Convention (cross-EP consistency) — distinct from the binding-coverage rule above. Even when an open-ended kernel already binds opset N (so it is not a blocker), still version-split it — and do so in every EP that registers the op (see the Group B all-EP tradition). PR #28754 split Range [11,26]+27 in both CPU and CUDA even though CUDA's SinceVersion(11) kernel already bound opset 27, so the advertised boundary matches the schema and no EP lags behind CPU. Splitting is about clarity/consistency; binding-coverage is about correctness — keep the two concerns distinct.

Why (the function-expansion mechanism): an ONNX function op ships a reference decomposition into primitive ops (SetContextDependentFunctionBodyBuilder / FunctionBodyHelper). At graph-partition time ORT inlines (expands) any function-op node that has no registered kernel into its primitive subgraph, which IS kernel-covered — so the op runs with zero native code. A non-function op has no such fallback: with no binding kernel, kernel binding fails at session initialization (fail-fast kernel not found), even though the model loaded (schema came from the submodule — see §4 gotcha g).

⚠️ Scope: runtime function-inlining is a FULL-build behavior.
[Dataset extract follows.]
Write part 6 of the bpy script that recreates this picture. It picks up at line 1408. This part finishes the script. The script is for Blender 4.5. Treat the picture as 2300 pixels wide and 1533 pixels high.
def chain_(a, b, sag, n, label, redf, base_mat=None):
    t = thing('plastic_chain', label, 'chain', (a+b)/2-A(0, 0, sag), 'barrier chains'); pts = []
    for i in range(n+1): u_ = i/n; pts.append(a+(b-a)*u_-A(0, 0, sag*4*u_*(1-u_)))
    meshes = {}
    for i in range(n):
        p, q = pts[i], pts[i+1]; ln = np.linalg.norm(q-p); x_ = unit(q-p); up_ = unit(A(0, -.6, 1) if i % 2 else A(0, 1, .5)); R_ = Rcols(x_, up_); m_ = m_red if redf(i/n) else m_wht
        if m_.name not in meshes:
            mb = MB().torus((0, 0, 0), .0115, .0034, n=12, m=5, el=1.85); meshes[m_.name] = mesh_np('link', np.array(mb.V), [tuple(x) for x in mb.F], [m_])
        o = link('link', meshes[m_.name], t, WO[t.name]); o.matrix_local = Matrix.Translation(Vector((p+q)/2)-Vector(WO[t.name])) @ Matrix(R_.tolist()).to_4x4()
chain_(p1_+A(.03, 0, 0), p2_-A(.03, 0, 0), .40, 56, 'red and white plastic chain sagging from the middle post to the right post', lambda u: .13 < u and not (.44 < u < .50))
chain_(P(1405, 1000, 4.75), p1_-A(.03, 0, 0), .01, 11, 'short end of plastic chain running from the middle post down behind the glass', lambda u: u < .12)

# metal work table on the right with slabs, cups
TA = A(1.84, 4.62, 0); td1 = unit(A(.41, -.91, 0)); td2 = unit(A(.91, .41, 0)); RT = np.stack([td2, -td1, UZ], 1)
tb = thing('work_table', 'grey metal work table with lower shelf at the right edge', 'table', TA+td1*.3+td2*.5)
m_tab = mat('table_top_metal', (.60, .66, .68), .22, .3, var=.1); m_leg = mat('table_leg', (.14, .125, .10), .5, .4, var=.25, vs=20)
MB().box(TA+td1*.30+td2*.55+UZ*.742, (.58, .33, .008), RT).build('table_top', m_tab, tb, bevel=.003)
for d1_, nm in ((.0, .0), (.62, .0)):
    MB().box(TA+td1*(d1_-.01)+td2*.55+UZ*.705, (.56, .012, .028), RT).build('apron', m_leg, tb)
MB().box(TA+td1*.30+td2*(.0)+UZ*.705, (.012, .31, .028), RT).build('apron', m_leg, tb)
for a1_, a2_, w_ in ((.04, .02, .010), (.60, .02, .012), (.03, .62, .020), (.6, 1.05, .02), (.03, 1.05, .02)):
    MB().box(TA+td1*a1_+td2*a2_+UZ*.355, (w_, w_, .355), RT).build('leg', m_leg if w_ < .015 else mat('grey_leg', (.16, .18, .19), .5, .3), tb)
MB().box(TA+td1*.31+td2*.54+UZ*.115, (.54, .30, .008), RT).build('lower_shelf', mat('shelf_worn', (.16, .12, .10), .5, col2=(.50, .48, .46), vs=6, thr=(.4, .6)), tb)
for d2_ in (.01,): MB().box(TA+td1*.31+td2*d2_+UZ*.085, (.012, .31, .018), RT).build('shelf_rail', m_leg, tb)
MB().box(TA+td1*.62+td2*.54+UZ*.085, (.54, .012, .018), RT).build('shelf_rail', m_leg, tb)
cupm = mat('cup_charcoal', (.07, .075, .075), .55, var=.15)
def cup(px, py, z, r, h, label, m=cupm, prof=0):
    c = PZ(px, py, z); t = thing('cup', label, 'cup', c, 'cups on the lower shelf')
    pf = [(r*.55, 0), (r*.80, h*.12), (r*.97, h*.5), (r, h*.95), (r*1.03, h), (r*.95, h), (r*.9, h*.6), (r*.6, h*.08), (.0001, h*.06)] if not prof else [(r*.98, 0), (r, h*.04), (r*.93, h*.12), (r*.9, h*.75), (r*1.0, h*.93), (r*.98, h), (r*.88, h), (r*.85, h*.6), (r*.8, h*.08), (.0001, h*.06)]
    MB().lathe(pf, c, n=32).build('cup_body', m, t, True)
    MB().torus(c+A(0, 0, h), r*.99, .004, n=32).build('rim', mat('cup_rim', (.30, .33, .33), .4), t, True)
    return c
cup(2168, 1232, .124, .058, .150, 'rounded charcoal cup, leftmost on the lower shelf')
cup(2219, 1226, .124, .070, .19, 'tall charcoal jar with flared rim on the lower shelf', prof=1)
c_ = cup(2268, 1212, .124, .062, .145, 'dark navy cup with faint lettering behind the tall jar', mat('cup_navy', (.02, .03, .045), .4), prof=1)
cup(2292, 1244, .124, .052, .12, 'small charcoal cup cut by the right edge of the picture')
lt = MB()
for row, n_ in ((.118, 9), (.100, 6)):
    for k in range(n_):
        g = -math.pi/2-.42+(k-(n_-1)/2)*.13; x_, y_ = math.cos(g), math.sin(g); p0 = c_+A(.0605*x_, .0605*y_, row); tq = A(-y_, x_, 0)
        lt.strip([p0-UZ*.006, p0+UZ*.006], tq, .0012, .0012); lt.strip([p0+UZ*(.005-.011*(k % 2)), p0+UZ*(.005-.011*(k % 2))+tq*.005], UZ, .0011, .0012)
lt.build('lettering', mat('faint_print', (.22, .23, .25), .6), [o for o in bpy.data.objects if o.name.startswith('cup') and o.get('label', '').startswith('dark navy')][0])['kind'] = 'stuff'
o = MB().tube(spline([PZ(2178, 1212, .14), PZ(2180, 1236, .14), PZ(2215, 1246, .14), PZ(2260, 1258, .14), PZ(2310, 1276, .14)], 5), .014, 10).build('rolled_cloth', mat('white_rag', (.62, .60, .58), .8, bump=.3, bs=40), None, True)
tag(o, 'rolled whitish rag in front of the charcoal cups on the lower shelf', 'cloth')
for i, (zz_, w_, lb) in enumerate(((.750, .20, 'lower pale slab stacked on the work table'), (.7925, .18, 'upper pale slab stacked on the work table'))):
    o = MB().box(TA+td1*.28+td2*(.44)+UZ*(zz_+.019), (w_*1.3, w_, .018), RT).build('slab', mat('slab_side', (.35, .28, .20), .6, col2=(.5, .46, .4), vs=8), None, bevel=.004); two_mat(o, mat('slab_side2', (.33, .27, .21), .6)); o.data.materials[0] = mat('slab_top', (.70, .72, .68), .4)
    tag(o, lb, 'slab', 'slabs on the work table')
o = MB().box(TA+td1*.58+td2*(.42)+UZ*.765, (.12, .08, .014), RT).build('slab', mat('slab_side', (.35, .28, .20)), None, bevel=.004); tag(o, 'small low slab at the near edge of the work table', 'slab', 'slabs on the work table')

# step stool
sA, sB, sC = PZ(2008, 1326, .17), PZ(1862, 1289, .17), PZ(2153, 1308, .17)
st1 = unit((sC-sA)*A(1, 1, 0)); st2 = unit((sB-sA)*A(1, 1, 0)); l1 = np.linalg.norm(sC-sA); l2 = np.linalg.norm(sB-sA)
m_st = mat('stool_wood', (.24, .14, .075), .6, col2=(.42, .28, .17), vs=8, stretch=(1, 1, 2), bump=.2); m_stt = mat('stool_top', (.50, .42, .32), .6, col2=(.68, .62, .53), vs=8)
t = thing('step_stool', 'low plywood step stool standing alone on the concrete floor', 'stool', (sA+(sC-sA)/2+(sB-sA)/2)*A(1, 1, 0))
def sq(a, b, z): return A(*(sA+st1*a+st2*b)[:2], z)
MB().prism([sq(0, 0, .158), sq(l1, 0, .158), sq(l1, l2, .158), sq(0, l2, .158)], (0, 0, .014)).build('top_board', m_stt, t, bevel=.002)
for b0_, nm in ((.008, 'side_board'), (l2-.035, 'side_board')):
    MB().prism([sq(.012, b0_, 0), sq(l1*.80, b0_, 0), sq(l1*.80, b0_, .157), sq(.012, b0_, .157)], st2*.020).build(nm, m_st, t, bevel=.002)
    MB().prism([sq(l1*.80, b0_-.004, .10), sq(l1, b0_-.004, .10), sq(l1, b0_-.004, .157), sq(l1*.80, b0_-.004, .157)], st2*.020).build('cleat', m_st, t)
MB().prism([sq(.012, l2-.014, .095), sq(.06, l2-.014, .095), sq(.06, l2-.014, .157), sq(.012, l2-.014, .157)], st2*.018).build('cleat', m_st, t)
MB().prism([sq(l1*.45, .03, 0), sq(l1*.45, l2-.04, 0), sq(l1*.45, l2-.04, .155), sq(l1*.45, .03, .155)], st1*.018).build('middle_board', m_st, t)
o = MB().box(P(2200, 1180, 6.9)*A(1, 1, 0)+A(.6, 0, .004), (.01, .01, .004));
Minimal / mobile / ORT-format builds do not runtime-inline function ops. The §9 gauntlet only proves the minimal build compiles (--skip_tests); it never runs a function-op model in a minimal build. So do not assume the function-inlining fallback gives minimal-build runtime coverage — a function-only op with no native kernel will not execute in a minimal build.

This is exactly why the 1.22 bump could defer native kernels for CausalConvWithState, LinearAttention, and Range-27 fp16/bf16 and still pass (in a full build): all three are ONNX functions, so ORT inlined them. Decision rule per new op:

Quick check: grep the ONNX op's defs.cc for SetContextDependentFunctionBodyBuilder or FunctionBody; if absent, it is not a function and needs a kernel.